Örneğin Sincan Ağır Ceza Mahkemesi’nin Telekomünikasyon İletişim Başkanlığı’nın istiflediği dinleme kayıtlarına el koyma talebine taş koyan MİT’in aynı günlerde Erzincan Daire Başkanı, iki görevlisiyle birlikte gözaltına alınıyor. Sebep, İsmailağa cemaati iddianamesini hazırlayan savcıyla ilgili soruşturma...

Örneğin Genelkurmay Başkanı Trabzon’da “rahatsızız” dedikten bir hafta sonra, İnönü’nün ölüm yıldönümünde Fikret Bila’ya verdiği röportajda, “tabii ki sorunlar vardır ama bu sorunların çözüleceğine ve azalacağına ilişkin ümidimi koruyorum” diyor.

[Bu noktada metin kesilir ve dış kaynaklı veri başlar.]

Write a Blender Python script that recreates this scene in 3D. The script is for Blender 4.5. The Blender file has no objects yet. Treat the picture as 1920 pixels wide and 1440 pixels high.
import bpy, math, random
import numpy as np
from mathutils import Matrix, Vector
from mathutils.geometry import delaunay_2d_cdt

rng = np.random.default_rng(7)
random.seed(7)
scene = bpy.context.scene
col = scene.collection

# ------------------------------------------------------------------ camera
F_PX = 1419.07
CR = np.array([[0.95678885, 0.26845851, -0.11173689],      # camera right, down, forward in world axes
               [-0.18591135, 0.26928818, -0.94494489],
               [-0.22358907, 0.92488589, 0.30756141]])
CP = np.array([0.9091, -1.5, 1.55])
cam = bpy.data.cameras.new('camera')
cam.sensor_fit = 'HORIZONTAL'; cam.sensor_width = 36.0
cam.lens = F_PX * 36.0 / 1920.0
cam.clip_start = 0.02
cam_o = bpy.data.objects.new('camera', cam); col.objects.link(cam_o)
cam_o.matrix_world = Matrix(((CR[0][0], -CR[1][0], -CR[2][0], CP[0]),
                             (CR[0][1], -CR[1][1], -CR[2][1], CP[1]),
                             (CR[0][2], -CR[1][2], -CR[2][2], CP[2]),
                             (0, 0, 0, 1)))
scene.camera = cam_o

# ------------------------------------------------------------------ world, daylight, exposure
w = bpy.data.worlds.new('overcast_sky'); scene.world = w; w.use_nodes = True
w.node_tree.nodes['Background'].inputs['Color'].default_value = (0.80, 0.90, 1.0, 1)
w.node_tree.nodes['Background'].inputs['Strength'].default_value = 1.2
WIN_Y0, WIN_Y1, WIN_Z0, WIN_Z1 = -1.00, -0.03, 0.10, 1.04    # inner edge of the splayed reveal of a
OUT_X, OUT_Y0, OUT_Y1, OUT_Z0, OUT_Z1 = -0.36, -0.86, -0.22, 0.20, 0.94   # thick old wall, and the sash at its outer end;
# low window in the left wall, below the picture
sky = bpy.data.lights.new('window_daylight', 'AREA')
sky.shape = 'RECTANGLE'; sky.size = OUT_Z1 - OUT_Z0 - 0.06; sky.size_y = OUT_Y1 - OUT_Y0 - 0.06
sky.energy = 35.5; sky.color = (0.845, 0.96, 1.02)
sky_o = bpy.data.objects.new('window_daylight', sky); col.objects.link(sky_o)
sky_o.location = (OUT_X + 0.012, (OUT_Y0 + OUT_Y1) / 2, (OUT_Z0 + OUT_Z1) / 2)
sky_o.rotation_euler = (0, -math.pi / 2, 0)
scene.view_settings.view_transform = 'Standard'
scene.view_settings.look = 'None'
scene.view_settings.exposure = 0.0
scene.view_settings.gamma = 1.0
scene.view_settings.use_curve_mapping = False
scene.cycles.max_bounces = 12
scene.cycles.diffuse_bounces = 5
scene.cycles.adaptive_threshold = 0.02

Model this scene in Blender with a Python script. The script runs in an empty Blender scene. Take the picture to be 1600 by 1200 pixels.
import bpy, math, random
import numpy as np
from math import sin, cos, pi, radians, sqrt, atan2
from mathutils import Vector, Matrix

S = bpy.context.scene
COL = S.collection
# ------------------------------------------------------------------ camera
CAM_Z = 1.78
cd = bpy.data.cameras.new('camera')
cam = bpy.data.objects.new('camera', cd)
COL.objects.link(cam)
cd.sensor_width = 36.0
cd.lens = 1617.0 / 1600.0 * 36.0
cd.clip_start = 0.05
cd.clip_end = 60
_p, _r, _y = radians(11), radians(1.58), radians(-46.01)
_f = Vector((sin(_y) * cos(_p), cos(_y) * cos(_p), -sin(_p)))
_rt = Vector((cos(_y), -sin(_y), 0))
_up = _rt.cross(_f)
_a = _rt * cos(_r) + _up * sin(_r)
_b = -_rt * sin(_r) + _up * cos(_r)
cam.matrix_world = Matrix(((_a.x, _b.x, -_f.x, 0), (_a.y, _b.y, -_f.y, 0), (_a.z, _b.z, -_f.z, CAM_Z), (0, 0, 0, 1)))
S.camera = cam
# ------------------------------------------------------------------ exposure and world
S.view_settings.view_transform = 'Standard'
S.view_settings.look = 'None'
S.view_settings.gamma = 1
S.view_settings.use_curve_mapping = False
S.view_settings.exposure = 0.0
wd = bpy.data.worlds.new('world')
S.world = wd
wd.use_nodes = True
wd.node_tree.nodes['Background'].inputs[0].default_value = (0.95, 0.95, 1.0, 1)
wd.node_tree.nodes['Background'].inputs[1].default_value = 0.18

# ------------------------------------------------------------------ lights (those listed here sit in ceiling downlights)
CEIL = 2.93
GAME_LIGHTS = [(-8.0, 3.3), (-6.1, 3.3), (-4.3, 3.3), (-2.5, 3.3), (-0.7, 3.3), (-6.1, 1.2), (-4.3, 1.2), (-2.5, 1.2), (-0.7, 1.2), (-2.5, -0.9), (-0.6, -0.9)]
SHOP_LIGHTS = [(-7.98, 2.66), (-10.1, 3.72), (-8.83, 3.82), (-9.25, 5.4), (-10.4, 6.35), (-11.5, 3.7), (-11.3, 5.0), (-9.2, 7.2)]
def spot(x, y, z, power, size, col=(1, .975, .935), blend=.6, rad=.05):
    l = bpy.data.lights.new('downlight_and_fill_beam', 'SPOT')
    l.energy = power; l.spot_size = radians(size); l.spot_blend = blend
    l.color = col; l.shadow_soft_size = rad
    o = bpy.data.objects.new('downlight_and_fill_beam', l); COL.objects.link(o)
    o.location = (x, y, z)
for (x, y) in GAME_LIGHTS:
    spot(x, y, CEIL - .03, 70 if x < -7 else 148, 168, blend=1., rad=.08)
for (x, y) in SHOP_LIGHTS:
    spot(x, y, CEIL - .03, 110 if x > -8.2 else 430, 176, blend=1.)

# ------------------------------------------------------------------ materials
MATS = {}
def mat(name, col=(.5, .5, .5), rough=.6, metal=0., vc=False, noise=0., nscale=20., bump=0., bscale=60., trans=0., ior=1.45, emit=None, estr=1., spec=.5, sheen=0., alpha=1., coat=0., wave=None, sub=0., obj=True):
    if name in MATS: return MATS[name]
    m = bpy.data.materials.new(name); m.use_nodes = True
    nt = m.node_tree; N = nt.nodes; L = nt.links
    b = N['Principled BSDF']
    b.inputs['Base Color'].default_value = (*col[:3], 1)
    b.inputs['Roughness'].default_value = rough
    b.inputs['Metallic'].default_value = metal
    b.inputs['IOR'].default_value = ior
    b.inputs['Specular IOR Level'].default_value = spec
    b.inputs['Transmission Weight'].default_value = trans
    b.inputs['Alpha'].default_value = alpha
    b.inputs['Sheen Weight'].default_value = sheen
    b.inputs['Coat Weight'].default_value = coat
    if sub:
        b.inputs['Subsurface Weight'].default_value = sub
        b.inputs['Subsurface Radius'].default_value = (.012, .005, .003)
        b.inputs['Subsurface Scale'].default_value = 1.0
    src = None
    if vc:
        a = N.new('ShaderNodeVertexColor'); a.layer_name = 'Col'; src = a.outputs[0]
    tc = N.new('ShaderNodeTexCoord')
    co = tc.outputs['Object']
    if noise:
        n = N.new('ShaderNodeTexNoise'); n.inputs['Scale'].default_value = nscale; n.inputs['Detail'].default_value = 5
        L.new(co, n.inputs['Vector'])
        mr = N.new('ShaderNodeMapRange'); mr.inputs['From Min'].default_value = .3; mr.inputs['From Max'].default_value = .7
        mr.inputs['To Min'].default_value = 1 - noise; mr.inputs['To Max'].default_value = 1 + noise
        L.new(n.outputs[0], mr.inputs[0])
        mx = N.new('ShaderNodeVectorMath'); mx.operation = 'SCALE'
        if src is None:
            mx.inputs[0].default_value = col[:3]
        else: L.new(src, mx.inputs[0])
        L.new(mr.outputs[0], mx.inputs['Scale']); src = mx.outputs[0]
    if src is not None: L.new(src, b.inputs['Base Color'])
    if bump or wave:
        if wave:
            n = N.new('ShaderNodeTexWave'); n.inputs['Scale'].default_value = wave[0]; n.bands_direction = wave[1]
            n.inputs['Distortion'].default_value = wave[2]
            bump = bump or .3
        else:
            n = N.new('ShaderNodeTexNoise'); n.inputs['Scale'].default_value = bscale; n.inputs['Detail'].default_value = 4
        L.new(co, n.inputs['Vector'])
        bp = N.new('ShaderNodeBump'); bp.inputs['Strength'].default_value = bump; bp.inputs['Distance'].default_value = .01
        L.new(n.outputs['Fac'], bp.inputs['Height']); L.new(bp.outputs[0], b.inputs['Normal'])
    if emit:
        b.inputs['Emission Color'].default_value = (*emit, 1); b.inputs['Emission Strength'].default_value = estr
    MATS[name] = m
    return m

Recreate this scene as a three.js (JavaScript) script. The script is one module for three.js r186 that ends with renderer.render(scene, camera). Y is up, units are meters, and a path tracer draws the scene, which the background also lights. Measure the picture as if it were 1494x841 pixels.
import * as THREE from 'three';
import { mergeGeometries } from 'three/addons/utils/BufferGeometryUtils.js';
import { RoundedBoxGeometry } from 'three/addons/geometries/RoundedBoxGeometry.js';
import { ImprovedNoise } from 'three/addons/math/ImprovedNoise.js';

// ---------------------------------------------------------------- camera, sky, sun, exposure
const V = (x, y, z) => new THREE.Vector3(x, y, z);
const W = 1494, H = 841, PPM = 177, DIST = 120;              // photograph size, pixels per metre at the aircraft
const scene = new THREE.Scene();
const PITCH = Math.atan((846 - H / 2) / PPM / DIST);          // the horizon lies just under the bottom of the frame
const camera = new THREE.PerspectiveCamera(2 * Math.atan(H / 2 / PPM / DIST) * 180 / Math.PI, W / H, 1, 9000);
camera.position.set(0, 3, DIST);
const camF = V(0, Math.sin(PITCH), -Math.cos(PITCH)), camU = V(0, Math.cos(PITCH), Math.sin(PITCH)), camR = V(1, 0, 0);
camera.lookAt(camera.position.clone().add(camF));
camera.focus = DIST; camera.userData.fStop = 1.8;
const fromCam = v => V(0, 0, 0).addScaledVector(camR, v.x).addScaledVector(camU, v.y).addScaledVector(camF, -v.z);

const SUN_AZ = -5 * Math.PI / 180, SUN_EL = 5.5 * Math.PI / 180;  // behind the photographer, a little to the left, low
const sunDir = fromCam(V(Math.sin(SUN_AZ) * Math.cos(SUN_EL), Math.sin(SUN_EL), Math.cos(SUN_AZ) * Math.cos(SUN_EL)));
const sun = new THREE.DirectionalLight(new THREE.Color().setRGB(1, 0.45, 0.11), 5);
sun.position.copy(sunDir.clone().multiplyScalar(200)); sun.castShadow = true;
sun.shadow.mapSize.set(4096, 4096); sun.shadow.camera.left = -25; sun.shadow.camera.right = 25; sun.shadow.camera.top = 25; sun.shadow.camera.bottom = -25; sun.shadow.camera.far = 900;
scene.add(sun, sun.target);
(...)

Arınç’a suikast girişiminin polis içindeki cemaat karşıtı “çetenin” hükümetle TSK’nın arasını açma çabası olduğunu söyleyen AKP’li vekilin, “evimin etrafını sivil polisler sardı, başıma bir şey gelirse sorumlusu Tayyip Erdoğan’dır” diyerek partisinden istifa etmesi bir diğer örnek.

Nihayetinde ortada bir mutabakat vardır. Ancak bu, yazılı şartları olan bir anlaşma değil süreç ancak egemen siyasetin diliyle yürütülebilir. Bir taraf, Mehmet Altan’ın söyleyişini Murat Yetkin’inkiyle birleştirerek ifade edersek, “yatak odasından suikast değil, darbe planı çıktı” diye feveran ederken, diğer taraf “hani bir arada tutacaktın” diye veryansın etmektedir. Sonra bir taraf cemaate sahip çıkayım derken fazla ileri giden bir kadrosunu feda ederken, diğer taraf ümitli açıklamalar yapacak: “Kurumlar arası gerilim mi? Şiir gibiyiz”...

Devletin çözülmesi, başka bir düzeyde ve bir üst çerçeveye kavuşmuş olarak gündemde kalmaya devam ediyor. Üst çerçeve Dolmabahçe’de çizildi, bundan kuşku duymuyoruz. Ama bu yetmiyor ve bundan da şüphe etmiyoruz. Gerilim, yeniden mutabakat ve emperyalizm tarafından Türkiye’nin masaya yatırılması aşamasına doğru sert bir geçiş sürecin diyalektiği budur.